The Securities and Exchange Commission has charged a New York investment management firm and its principal for operating a large-scale scheme that defrauded hundreds of investors of millions of dollars.

The firm provided investors with misleading marketing materials that significantly overstated investment returns and misrepresented the value of the assets under management.

The SEC is seeking a court order to freeze the assets of Westgate Capital Management and its managing member James M. Nicholson.

The SEC alleges that they solicited investors with false claims of an almost unbroken eight-year string of monthly investment successes. Neither the firm nor its principal is registered with the SEC.

The US Attorney's Office for the Southern District of New York has announced parallel criminal charges against Nicholson.

'It's often said that if it seems too good to be true, it probably is,' says Scott W. Friestad, deputy director of the SEC's division of enforcement. 'With information obtained through a complaint from a member of the public who was suspicious of Westgate's rosy claims, we were able to aggressively pursue this case, assemble evidence rapidly, and coordinate our work with criminal authorities to allege this large-scale fraud.'

The SEC's complaint, filed in federal district court in Manhattan, alleges that since at least January 2008, Nicholson and Westgate defrauded current and prospective investors in 11 hedge funds they managed by misrepresenting the value of the hedge funds to investors, and soliciting new investors with sales materials that claimed a nearly impossible record of investment success.

According to the SEC's complaint, at least one Westgate fund claimed positive returns in 98 of 99 consecutive months.

The SEC alleges Nicholson sought to further his fraud by creating a fictitious accounting firm and providing some of his investors with bogus audited financial statements.

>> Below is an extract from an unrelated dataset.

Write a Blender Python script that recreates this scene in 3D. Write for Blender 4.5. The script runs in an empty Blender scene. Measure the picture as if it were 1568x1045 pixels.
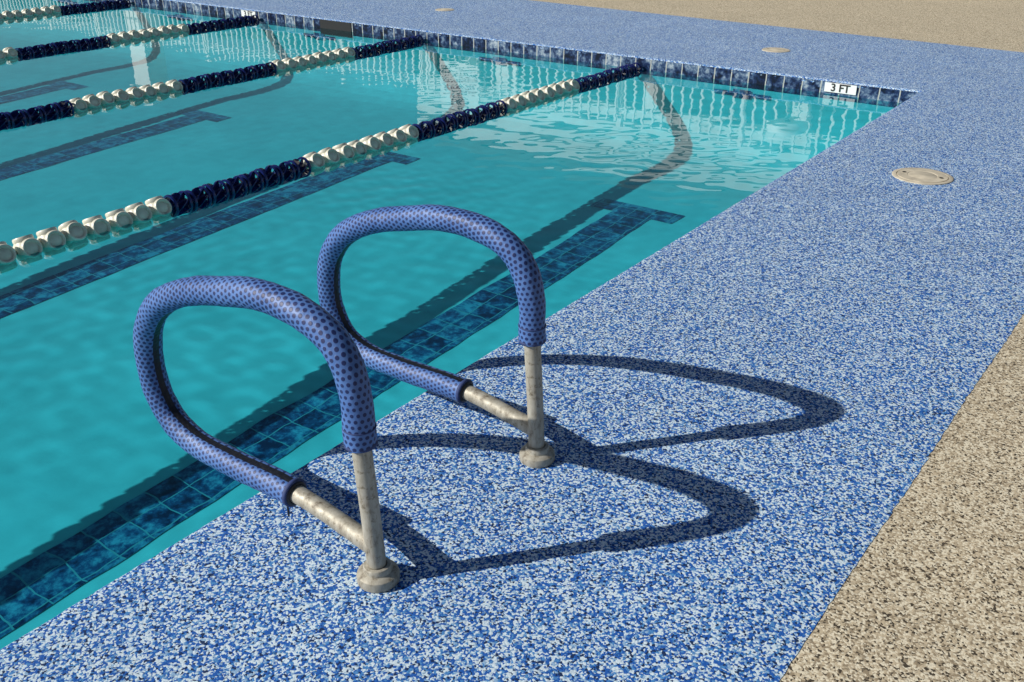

Nicholson apparently concocted this imposter firm under the name of an actual accountant while using his own telephone number and driver's license to set up a 'virtual office.'

According to the SEC's complaint, by late 2008 the funds had sustained such losses that Nicholson and Westgate could no longer honour redemption requests. They hid the losses from investors with misrepresentations and false sales brochures. Nicholson further attempted to hide losses in the Westgate fund family by other devices. He closed one fund that was heavily invested in the bankrupt Lehman Brothers and folded its assets into another Westgate fund. He issued bad cheques to some investors seeking to cash out, and ultimately suspended all investor redemptions due to what he called investors' 'irrational behaviour'.

The SEC alleges that Westgate and Nicholson have violated the antifraud provisions of the federal securities laws. The SEC is seeking an emergency court order freezing the assets of Nicholson, Westgate, and the hedge funds; preventing the destruction of documents; granting expedited discovery; and requiring Nicholson and Westgate to provide accountings.

Additionally, the SEC seeks preliminary and permanent injunctions, disgorgement, and financial penalties against both defendants.

Nicholson was barred from the brokerage industry in 2001 for failing to reply or supplying false information in response to inquiries from the National Association of Securities Dealers (now known as the Financial Industry Regulatory Authority).